Please quote every line word for word.
[start of Source data]
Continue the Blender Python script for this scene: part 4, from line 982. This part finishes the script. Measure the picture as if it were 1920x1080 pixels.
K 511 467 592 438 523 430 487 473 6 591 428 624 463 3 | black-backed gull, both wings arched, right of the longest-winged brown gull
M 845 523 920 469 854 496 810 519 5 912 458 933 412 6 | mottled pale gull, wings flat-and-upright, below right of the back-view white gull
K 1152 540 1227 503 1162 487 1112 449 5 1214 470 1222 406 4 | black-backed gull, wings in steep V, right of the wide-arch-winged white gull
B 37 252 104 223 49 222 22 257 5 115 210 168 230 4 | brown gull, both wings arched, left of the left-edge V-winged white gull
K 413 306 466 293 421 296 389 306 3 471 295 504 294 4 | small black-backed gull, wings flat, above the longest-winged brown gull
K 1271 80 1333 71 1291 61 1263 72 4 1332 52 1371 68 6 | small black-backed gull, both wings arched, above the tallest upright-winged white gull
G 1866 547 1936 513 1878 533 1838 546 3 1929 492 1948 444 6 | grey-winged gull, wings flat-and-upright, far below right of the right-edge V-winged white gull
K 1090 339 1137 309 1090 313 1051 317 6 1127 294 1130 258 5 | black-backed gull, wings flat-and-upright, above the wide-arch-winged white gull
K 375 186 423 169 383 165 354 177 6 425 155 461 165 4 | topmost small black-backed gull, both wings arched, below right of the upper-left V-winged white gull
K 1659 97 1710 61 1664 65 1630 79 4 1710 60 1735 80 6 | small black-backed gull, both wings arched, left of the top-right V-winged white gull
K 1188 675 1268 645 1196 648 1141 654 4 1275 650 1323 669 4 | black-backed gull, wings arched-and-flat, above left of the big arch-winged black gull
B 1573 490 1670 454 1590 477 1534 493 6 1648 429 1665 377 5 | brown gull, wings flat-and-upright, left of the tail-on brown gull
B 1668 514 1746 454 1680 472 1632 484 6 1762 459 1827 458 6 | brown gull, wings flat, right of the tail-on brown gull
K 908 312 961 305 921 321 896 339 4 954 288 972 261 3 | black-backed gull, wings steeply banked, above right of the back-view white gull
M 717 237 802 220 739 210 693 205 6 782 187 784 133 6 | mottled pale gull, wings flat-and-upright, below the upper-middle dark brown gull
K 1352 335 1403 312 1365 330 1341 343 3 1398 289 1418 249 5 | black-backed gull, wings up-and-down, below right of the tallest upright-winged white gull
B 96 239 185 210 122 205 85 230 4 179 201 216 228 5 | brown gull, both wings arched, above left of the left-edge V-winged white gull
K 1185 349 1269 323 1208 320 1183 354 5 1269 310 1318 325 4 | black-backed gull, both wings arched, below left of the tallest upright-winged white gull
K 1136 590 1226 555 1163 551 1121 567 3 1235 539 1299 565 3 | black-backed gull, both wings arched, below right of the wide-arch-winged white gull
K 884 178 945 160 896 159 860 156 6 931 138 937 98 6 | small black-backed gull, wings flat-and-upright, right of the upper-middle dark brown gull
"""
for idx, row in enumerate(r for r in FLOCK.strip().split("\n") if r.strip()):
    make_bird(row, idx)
[end of Source data]
§ **Completed task**:
Continue the Blender Python script for this scene: part 4, from line 982. This part finishes the script. Measure the picture as if it were 1920x1080 pixels.
K 511 467 592 438 523 430 487 473 6 591 428 624 463 3 | black-backed gull, both wings arched, right of the longest-winged brown gull
M 845 523 920 469 854 496 810 519 5 912 458 933 412 6 | mottled pale gull, wings flat-and-upright, below right of the back-view white gull
K 1152 540 1227 503 1162 487 1112 449 5 1214 470 1222 406 4 | black-backed gull, wings in steep V, right of the wide-arch-winged white gull
B 37 252 104 223 49 222 22 257 5 115 210 168 230 4 | brown gull, both wings arched, left of the left-edge V-winged white gull
K 413 306 466 293 421 296 389 306 3 471 295 504 294 4 | small black-backed gull, wings flat, above the longest-winged brown gull
K 1271 80 1333 71 1291 61 1263 72 4 1332 52 1371 68 6 | small black-backed gull, both wings arched, above the tallest upright-winged white gull
G 1866 547 1936 513 1878 533 1838 546 3 1929 492 1948 444 6 | grey-winged gull, wings flat-and-upright, far below right of the right-edge V-winged white gull
K 1090 339 1137 309 1090 313 1051 317 6 1127 294 1130 258 5 | black-backed gull, wings flat-and-upright, above the wide-arch-winged white gull
K 375 186 423 169 383 165 354 177 6 425 155 461 165 4 | topmost small black-backed gull, both wings arched, below right of the upper-left V-winged white gull
K 1659 97 1710 61 1664 65 1630 79 4 1710 60 1735 80 6 | small black-backed gull, both wings arched, left of the top-right V-winged white gull
K 1188 675 1268 645 1196 648 1141 654 4 1275 650 1323 669 4 | black-backed gull, wings arched-and-flat, above left of the big arch-winged black gull
B 1573 490 1670 454 1590 477 1534 493 6 1648 429 1665 377 5 | brown gull, wings flat-and-upright, left of the tail-on brown gull
B 1668 514 1746 454 1680 472 1632 484 6 1762 459 1827 458 6 | brown gull, wings flat, right of the tail-on brown gull
K 908 312 961 305 921 321 896 339 4 954 288 972 261 3 | black-backed gull, wings steeply banked, above right of the back-view white gull
M 717 237 802 220 739 210 693 205 6 782 187 784 133 6 | mottled pale gull, wings flat-and-upright, below the upper-middle dark brown gull
K 1352 335 1403 312 1365 330 1341 343 3 1398 289 1418 249 5 | black-backed gull, wings up-and-down, below right of the tallest upright-winged white gull
B 96 239 185 210 122 205 85 230 4 179 201 216 228 5 | brown gull, both wings arched, above left of the left-edge V-winged white gull
K 1185 349 1269 323 1208 320 1183 354 5 1269 310 1318 325 4 | black-backed gull, both wings arched, below left of the tallest upright-winged white gull
K 1136 590 1226 555 1163 551 1121 567 3 1235 539 1299 565 3 | black-backed gull, both wings arched, below right of the wide-arch-winged white gull
K 884 178 945 160 896 159 860 156 6 931 138 937 98 6 | small black-backed gull, wings flat-and-upright, right of the upper-middle dark brown gull
"""
for idx, row in enumerate(r for r in FLOCK.strip().split("\n") if r.strip()):
    make_bird(row, idx)